Atualmente, 80% dos jovens do país declaram não ser filiados em qualquer religião e 70% afirmam que nunca rezam. Mas, pelo menos em Tallinn, será difícil ficarem indiferentes a este encontro europeu.

Especialmente para este evento, o conhecido compositor e ator estónio Pärt Uusberg escreveu um cântico inédito e fez um novo arranjo para um dos temas do também muito conhecido organista estónio Hugo Lepnurme. E as orações comuns decorrerão na enorme e muito frequentada arena de Tondiraba, que acolherá os campeonatos europeus de patinagem artística no final de janeiro. A decoração da mesma foi inspirada nas obras de Anu Raud, premiada artista têxtil que nasceu na Rússia há 71 anos e vive na Estónia, e que os irmãos da comunidade de Taizé fizeram questão de visitar no verão passado para se inspirarem.

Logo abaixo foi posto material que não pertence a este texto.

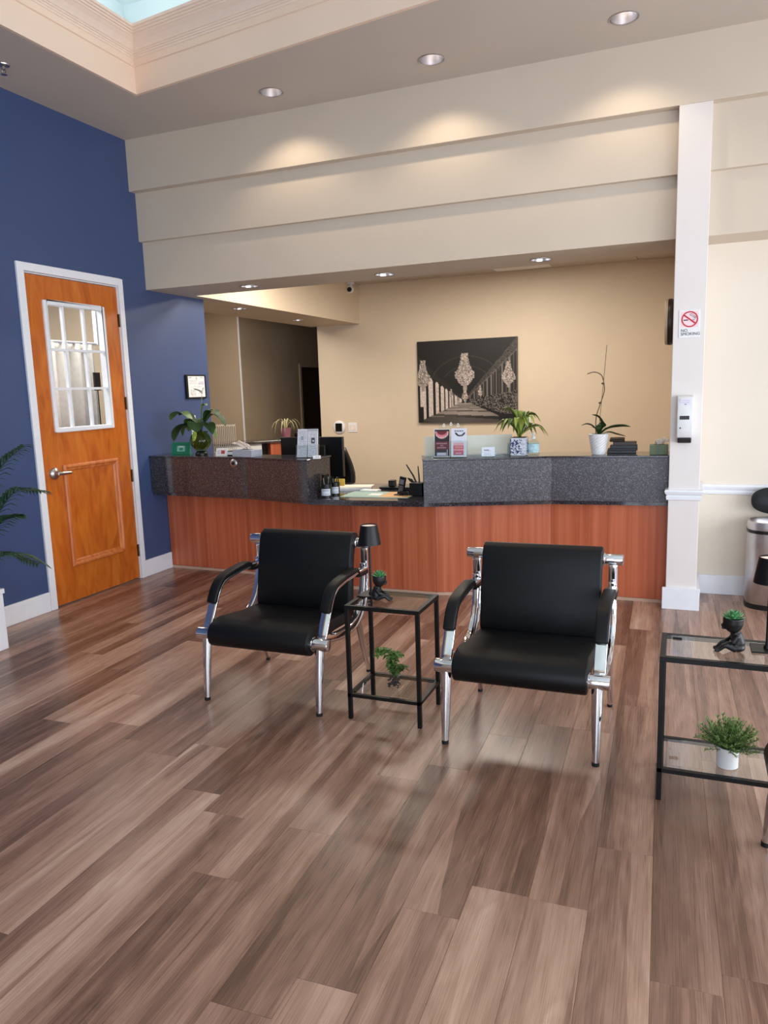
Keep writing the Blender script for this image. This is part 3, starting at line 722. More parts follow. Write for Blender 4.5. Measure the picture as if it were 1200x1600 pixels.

Além disso, muitos museus da cidade – entre os quais o que permite subir à torre medieval Kiek in the Kök ou o Museu da Fotografia –  estão já de portas abertas para receber a visita dos jovens peregrinos. E o programa inclui atividades tão diversificadas como uma formação no novo centro de resíduos e reutilização de Tallinn, um debate com os autarcas da cidade sobre como a política pode servir a sociedade, ou uma oficina para aprender a tocar os sinos de uma das principais igrejas no centro histórico.

Destaque especial para os vários encontros previstos com jovens da Ucrânia, subordinados ao mote: “O papel da Igreja em tempos de guerra”. Recorde-se que, desde o início da invasão russa, a Estónia recebeu mais de 65 mil refugiados daquele país para uma população total de 1,4 milhões de pessoas, a maior proporção de refugiados ucranianos por habitantes num país da União Europeia.

Tudo isto indica que, apesar de os termómetros em Tallin rondarem os zero graus, o acolhimento promete ser caloroso. E que, por entre a neve prevista para os últimos dias do encontro, é bem provável que se reacenda nos corações dos mais de três mil participantes a chama da esperança.